The EICR is a legal document under BS 7671. An observation coded C1 — Danger present, risk of injury — requires immediate action. A C2 — Potentially dangerous, urgent remedial action required — means the installation should be investigated and rectified without delay. If those observations are recorded on-site but don't make it into the Pirform report with the correct circuit number, location, and code, the landlord, duty holder, or building owner hasn't received the information they're legally required to act on. The on-site data capture is the start of that obligation, not the end of it.
Test Results and Installation Parameters
Volts, Phase Rotation, Ze, and PFC are the installation-level measurements that set the context for every circuit test result. Ze (external earth fault loop impedance) measured at the origin establishes the maximum Zs values achievable on any circuit in the installation — a Ze of 0.20Ω at the origin means circuits with long cable runs to distant points will have Zs values that approach the BS 7671 maximum permitted values for the fuse or MCB type protecting them. Recording Ze at the outset makes the individual circuit Zs results interpretable.
PFC (prospective fault current) at the origin determines whether the distribution board's rated fault current — typically 6kA for domestic installations, 10kA or 25kA for commercial — is adequate for the supply characteristics. A PFC above the board's rated interrupting capacity is a C1 observation. Without PFC recorded at the origin, you can't make that assessment.
Phase Rotation matters in three-phase installations where motor loads are connected — reversed phase rotation causes three-phase motors to run backwards, which is a C2 or C1 observation depending on what the motor is driving.
Circuit Schedule Data
Circuit Number, Circuit Description, Zs, Points, Cable Type, and Reference Method are the per-circuit fields that constitute the Schedule of Circuit Details and Schedule of Test Results. Zs (earth fault loop impedance at the circuit's furthest point) is the measurement that confirms the protective device will disconnect within the required time under fault conditions. A Zs value that exceeds the BS 7671 maximum for the overcurrent device protecting that circuit is a non-compliance finding — the protective device may not operate fast enough to prevent a dangerous shock voltage appearing on accessible metalwork.
Cable Type and Reference Method document the conductor and installation method — 2.5mm² twin and earth in conduit is a different current carrying capacity than the same cable clipped to surface. The reference method determines what the cable's current rating is under BS 7671 Table 4D2A or equivalent, and therefore whether it's correctly sized for the circuit's design current.
Observation and Defect Recording
Observation with Code and Circuit No is the finding record. Code C1, C2, C3, or FI (Further Investigation) associated with a specific observation and a specific circuit number creates the actionable defect list. Location and Floor add the physical address within the building.
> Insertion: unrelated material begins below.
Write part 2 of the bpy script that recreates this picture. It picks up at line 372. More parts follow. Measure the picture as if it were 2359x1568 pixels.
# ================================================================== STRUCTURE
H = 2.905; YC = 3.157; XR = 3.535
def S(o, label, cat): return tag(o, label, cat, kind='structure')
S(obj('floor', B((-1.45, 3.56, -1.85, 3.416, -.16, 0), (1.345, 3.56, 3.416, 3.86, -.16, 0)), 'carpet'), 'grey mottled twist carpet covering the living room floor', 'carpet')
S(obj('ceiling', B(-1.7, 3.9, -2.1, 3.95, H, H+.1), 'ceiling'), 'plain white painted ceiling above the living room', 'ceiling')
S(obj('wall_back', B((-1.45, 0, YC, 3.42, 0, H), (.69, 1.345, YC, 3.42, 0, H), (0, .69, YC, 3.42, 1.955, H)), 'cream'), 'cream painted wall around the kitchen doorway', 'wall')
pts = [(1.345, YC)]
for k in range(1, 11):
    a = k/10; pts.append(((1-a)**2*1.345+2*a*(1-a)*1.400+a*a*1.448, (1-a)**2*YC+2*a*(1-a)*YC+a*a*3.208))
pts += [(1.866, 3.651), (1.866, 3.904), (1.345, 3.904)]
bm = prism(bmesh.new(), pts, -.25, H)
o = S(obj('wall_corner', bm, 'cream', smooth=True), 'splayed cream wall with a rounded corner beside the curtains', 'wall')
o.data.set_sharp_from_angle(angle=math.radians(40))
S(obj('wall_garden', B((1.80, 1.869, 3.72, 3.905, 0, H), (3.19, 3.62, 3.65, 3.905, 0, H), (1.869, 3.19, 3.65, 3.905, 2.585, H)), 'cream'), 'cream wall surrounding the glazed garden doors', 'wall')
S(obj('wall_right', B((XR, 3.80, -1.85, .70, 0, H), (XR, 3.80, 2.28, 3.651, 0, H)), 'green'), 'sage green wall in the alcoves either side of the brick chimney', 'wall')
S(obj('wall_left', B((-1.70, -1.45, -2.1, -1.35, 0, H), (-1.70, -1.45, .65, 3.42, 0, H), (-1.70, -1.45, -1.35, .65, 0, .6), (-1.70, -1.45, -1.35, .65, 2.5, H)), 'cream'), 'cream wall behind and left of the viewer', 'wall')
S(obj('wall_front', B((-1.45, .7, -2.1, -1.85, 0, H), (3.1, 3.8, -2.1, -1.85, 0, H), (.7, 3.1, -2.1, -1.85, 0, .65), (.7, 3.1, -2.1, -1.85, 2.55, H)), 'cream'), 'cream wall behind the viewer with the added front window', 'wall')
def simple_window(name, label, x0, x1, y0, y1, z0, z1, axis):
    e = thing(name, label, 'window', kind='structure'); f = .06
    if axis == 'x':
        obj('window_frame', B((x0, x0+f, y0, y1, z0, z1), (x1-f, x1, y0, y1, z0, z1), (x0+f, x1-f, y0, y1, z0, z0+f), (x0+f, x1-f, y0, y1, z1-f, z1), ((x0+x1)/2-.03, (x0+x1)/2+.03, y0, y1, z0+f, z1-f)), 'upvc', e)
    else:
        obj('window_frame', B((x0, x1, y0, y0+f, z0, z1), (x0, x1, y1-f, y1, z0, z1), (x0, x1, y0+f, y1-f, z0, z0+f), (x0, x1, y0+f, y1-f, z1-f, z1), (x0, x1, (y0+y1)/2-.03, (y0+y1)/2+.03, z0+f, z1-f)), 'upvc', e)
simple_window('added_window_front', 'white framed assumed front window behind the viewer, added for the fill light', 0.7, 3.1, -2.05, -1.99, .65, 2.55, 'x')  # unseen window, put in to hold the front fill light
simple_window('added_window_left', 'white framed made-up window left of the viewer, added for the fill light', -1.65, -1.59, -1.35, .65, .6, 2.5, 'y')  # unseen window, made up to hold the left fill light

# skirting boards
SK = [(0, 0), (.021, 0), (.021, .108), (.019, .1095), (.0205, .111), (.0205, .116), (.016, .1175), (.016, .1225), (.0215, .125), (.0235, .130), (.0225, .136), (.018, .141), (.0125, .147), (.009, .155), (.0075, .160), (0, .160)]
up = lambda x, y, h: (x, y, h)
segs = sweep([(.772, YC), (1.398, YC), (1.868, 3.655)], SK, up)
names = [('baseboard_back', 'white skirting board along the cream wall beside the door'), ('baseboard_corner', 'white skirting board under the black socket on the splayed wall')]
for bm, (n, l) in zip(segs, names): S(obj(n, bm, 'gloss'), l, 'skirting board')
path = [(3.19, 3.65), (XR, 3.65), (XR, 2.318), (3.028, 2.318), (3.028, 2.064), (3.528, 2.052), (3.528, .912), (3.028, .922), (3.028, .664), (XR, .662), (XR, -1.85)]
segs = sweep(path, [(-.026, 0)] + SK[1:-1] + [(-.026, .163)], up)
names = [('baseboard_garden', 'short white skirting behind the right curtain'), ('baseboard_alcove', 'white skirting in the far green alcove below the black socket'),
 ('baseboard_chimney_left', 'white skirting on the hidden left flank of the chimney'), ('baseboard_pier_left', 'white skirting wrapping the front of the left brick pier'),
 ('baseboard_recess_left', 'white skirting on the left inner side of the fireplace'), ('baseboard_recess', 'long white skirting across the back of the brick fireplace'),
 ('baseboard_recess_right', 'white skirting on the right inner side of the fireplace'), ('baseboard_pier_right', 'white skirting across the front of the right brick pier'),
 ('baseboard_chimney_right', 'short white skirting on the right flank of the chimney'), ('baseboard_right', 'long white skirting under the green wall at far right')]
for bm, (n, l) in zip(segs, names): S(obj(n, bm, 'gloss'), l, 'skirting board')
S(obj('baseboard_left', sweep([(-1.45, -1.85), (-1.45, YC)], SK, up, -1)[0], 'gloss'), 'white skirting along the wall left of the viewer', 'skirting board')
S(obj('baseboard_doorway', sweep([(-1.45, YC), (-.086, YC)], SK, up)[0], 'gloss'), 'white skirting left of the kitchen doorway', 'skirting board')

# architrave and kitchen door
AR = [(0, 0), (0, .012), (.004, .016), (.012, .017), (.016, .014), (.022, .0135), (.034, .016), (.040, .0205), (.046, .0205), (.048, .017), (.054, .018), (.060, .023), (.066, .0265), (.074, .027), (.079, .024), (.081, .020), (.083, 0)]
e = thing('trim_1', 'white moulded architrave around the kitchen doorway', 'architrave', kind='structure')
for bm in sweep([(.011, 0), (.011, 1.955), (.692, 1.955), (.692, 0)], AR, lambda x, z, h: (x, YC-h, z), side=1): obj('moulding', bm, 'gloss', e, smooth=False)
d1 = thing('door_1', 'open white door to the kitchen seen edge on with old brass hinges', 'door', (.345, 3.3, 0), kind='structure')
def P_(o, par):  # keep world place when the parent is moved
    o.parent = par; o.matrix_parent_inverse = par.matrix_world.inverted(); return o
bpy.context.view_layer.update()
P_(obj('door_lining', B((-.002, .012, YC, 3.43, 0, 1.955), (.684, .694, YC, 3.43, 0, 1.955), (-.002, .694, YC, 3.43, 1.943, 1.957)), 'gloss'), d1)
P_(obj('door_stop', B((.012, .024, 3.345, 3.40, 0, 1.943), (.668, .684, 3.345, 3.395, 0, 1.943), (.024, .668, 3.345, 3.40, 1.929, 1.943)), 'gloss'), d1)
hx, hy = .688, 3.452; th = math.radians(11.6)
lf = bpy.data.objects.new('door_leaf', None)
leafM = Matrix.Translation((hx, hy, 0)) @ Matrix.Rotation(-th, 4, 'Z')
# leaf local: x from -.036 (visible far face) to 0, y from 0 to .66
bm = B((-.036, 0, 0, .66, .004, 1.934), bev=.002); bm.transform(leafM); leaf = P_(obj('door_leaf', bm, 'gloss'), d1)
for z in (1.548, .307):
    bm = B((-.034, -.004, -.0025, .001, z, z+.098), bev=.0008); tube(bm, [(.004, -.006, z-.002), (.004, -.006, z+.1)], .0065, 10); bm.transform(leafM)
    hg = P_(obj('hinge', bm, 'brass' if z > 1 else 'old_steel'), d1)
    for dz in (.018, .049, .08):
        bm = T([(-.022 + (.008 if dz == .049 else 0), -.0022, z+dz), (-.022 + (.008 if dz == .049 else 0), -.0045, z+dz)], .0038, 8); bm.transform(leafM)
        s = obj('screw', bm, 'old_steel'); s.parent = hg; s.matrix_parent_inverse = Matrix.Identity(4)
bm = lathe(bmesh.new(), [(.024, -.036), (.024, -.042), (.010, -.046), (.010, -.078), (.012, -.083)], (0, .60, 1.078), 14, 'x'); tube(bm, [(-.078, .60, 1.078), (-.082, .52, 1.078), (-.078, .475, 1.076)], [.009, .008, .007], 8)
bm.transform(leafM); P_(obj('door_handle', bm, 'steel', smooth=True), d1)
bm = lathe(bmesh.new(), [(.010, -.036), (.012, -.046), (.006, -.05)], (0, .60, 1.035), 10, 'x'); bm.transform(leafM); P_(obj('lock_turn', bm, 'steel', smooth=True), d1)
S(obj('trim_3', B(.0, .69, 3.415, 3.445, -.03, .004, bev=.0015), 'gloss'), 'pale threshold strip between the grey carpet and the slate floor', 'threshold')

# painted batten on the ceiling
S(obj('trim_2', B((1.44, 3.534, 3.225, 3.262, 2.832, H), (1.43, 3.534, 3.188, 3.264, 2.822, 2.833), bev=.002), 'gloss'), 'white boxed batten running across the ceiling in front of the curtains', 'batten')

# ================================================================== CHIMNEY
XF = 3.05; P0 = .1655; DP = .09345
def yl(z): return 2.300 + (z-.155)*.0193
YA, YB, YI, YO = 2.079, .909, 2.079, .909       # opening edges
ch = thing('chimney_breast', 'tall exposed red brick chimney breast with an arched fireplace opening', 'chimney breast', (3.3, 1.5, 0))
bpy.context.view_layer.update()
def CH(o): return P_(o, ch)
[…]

Photos and Image(s) with Images provide the photographic evidence for each finding.
Entered into Pirform is the workflow flag — the confirmation that the on-site Memento data has been transferred into the Pirform reporting software that generates the formal EICR certificate. This field closes the accountability gap between field capture and formal report delivery.
DB Name, DB External, DB Internal, and Circuit Layout are the distribution board documentation fields — the external photographs showing the board's condition, the internal photographs showing cable routing and labelling, and the circuit layout record that maps physical positions to circuit designations. For a tenant dispute or a subsequent inspection, these photographs are the baseline record of the installation's condition at the time of the EICR.